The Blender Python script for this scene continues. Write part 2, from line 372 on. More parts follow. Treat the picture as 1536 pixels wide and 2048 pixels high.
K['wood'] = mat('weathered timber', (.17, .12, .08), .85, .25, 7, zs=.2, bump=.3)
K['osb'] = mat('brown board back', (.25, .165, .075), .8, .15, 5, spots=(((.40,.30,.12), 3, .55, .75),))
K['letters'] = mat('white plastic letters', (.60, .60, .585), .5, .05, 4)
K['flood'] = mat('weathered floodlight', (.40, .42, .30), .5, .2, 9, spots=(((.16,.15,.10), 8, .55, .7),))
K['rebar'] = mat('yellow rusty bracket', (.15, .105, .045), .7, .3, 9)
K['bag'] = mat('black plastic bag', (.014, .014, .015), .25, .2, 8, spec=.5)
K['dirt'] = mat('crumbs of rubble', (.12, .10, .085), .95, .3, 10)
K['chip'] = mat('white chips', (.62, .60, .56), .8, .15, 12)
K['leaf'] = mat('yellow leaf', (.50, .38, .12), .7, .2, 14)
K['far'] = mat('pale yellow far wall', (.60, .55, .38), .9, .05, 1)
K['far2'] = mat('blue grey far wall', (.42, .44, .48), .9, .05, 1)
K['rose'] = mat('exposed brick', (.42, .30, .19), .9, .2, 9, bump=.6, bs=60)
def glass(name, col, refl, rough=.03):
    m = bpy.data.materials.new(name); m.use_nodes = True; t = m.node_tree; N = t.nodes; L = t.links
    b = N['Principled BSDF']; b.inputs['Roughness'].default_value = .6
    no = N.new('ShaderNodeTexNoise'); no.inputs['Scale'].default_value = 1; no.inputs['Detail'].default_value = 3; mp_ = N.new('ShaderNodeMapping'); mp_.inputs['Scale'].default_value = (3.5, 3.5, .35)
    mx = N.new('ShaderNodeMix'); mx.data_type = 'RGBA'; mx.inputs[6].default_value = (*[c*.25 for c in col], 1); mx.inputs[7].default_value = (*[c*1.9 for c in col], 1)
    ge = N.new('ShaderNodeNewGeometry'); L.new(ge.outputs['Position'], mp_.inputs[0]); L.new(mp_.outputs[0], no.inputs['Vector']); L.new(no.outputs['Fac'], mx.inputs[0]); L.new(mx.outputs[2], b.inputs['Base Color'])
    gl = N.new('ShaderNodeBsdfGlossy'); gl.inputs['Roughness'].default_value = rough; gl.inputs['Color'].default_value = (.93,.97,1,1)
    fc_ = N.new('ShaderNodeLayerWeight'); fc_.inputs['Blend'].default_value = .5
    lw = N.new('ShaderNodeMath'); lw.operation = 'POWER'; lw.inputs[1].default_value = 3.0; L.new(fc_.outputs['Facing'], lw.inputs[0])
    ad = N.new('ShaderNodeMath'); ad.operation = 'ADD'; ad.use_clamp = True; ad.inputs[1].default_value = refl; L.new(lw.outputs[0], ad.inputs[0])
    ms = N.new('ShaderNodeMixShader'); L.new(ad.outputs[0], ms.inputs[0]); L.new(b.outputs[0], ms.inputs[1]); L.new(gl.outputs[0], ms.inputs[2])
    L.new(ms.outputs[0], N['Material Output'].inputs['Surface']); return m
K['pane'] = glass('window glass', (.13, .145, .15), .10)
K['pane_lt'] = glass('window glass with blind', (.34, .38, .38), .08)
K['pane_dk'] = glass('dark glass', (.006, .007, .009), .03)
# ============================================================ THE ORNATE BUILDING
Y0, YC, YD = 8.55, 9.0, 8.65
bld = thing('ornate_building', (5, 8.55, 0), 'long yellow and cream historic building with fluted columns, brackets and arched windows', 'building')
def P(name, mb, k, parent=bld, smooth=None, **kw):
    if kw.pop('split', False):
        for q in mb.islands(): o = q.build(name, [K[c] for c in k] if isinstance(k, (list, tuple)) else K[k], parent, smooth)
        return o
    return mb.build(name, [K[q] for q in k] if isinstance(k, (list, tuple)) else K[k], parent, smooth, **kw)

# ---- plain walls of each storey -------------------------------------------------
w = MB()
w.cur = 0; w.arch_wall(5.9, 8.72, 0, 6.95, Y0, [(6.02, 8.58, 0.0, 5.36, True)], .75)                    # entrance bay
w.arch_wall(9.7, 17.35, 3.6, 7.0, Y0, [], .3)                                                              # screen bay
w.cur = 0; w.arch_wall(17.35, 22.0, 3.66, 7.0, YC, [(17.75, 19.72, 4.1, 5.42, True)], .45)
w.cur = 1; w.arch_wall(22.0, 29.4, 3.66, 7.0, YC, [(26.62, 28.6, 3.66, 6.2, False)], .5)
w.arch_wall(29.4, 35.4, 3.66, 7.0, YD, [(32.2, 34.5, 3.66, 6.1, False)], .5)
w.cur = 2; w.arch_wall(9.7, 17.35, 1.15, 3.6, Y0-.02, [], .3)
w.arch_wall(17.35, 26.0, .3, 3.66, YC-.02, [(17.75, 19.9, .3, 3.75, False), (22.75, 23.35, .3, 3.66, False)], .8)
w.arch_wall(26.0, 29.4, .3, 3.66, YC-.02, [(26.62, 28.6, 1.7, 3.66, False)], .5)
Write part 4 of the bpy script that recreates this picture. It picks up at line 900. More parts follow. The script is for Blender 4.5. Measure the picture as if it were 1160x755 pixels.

________________________

→ **THE TASK**:
Return the lines above exactly, keeping every word.

→ **RESPONSE TO THE EXERCISE**:
The Blender Python script for this scene continues. Write part 2, from line 372 on. More parts follow. Treat the picture as 1536 pixels wide and 2048 pixels high.
K['wood'] = mat('weathered timber', (.17, .12, .08), .85, .25, 7, zs=.2, bump=.3)
K['osb'] = mat('brown board back', (.25, .165, .075), .8, .15, 5, spots=(((.40,.30,.12), 3, .55, .75),))
K['letters'] = mat('white plastic letters', (.60, .60, .585), .5, .05, 4)
K['flood'] = mat('weathered floodlight', (.40, .42, .30), .5, .2, 9, spots=(((.16,.15,.10), 8, .55, .7),))
K['rebar'] = mat('yellow rusty bracket', (.15, .105, .045), .7, .3, 9)
K['bag'] = mat('black plastic bag', (.014, .014, .015), .25, .2, 8, spec=.5)
K['dirt'] = mat('crumbs of rubble', (.12, .10, .085), .95, .3, 10)
K['chip'] = mat('white chips', (.62, .60, .56), .8, .15, 12)
K['leaf'] = mat('yellow leaf', (.50, .38, .12), .7, .2, 14)
K['far'] = mat('pale yellow far wall', (.60, .55, .38), .9, .05, 1)
K['far2'] = mat('blue grey far wall', (.42, .44, .48), .9, .05, 1)
K['rose'] = mat('exposed brick', (.42, .30, .19), .9, .2, 9, bump=.6, bs=60)
def glass(name, col, refl, rough=.03):
    m = bpy.data.materials.new(name); m.use_nodes = True; t = m.node_tree; N = t.nodes; L = t.links
    b = N['Principled BSDF']; b.inputs['Roughness'].default_value = .6
    no = N.new('ShaderNodeTexNoise'); no.inputs['Scale'].default_value = 1; no.inputs['Detail'].default_value = 3; mp_ = N.new('ShaderNodeMapping'); mp_.inputs['Scale'].default_value = (3.5, 3.5, .35)
    mx = N.new('ShaderNodeMix'); mx.data_type = 'RGBA'; mx.inputs[6].default_value = (*[c*.25 for c in col], 1); mx.inputs[7].default_value = (*[c*1.9 for c in col], 1)
    ge = N.new('ShaderNodeNewGeometry'); L.new(ge.outputs['Position'], mp_.inputs[0]); L.new(mp_.outputs[0], no.inputs['Vector']); L.new(no.outputs['Fac'], mx.inputs[0]); L.new(mx.outputs[2], b.inputs['Base Color'])
    gl = N.new('ShaderNodeBsdfGlossy'); gl.inputs['Roughness'].default_value = rough; gl.inputs['Color'].default_value = (.93,.97,1,1)
    fc_ = N.new('ShaderNodeLayerWeight'); fc_.inputs['Blend'].default_value = .5
    lw = N.new('ShaderNodeMath'); lw.operation = 'POWER'; lw.inputs[1].default_value = 3.0; L.new(fc_.outputs['Facing'], lw.inputs[0])
    ad = N.new('ShaderNodeMath'); ad.operation = 'ADD'; ad.use_clamp = True; ad.inputs[1].default_value = refl; L.new(lw.outputs[0], ad.inputs[0])
    ms = N.new('ShaderNodeMixShader'); L.new(ad.outputs[0], ms.inputs[0]); L.new(b.outputs[0], ms.inputs[1]); L.new(gl.outputs[0], ms.inputs[2])
    L.new(ms.outputs[0], N['Material Output'].inputs['Surface']); return m
K['pane'] = glass('window glass', (.13, .145, .15), .10)
K['pane_lt'] = glass('window glass with blind', (.34, .38, .38), .08)
K['pane_dk'] = glass('dark glass', (.006, .007, .009), .03)
# ============================================================ THE ORNATE BUILDING
Y0, YC, YD = 8.55, 9.0, 8.65
bld = thing('ornate_building', (5, 8.55, 0), 'long yellow and cream historic building with fluted columns, brackets and arched windows', 'building')
def P(name, mb, k, parent=bld, smooth=None, **kw):
    if kw.pop('split', False):
        for q in mb.islands(): o = q.build(name, [K[c] for c in k] if isinstance(k, (list, tuple)) else K[k], parent, smooth)
        return o
    return mb.build(name, [K[q] for q in k] if isinstance(k, (list, tuple)) else K[k], parent, smooth, **kw)

# ---- plain walls of each storey -------------------------------------------------
w = MB()
w.cur = 0; w.arch_wall(5.9, 8.72, 0, 6.95, Y0, [(6.02, 8.58, 0.0, 5.36, True)], .75)                    # entrance bay
w.arch_wall(9.7, 17.35, 3.6, 7.0, Y0, [], .3)                                                              # screen bay
w.cur = 0; w.arch_wall(17.35, 22.0, 3.66, 7.0, YC, [(17.75, 19.72, 4.1, 5.42, True)], .45)
w.cur = 1; w.arch_wall(22.0, 29.4, 3.66, 7.0, YC, [(26.62, 28.6, 3.66, 6.2, False)], .5)
w.arch_wall(29.4, 35.4, 3.66, 7.0, YD, [(32.2, 34.5, 3.66, 6.1, False)], .5)
w.cur = 2; w.arch_wall(9.7, 17.35, 1.15, 3.6, Y0-.02, [], .3)
w.arch_wall(17.35, 26.0, .3, 3.66, YC-.02, [(17.75, 19.9, .3, 3.75, False), (22.75, 23.35, .3, 3.66, False)], .8)
w.arch_wall(26.0, 29.4, .3, 3.66, YC-.02, [(26.62, 28.6, 1.7, 3.66, False)], .5)
Write part 4 of the bpy script that recreates this picture. It picks up at line 900. More parts follow. The script is for Blender 4.5. Measure the picture as if it were 1160x755 pixels.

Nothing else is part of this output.